Combining her skills as a journalist with an advanced degree in physics, Marcia Bartusiak has been covering the fields of astronomy and physics for nearly four decades.
Already an accomplished author of two award-winning books by the early 1990’s, Marcia took time out in 1994 and 1995 to join the Knight Science Journalism Fellowship program at MIT, where she encountered an important new area of research: gravitational-wave astronomy. She was able to dig into the topic during her time as a fellow, and that experience helped to give rise to her third book: Einstein’s Unfinished Symphony: Listening to the Sounds of Space-Time.
The book won the American Institute of Physics Science Writing Award in 2001.
“Being in the program reaffirmed exactly what I wanted to do,” Marcia said.
Marcia is now a columnist for Natural History, and she frequently writes book reviews for The Washington Post.
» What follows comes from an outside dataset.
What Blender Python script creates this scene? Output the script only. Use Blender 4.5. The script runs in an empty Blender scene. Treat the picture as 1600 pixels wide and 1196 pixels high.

Her work appears in a variety of other publications as well, including Science, Smithsonian, Discover, National Geographic, and Astronomy.
She has also written three more critically acclaimed books since her time as a Knight fellow, including her latest: Black Hole: How an Idea Abandoned by Newtonians, Hated by Einstein, and Gambled on by Hawking Became Loved and The Day We Found the Universe, (Yale University Press, 2015), which chronicles the birth of modern cosmology in the 1920s.
She is currently a Professor of the Practice at MIT’s Graduate Program in Science Writing.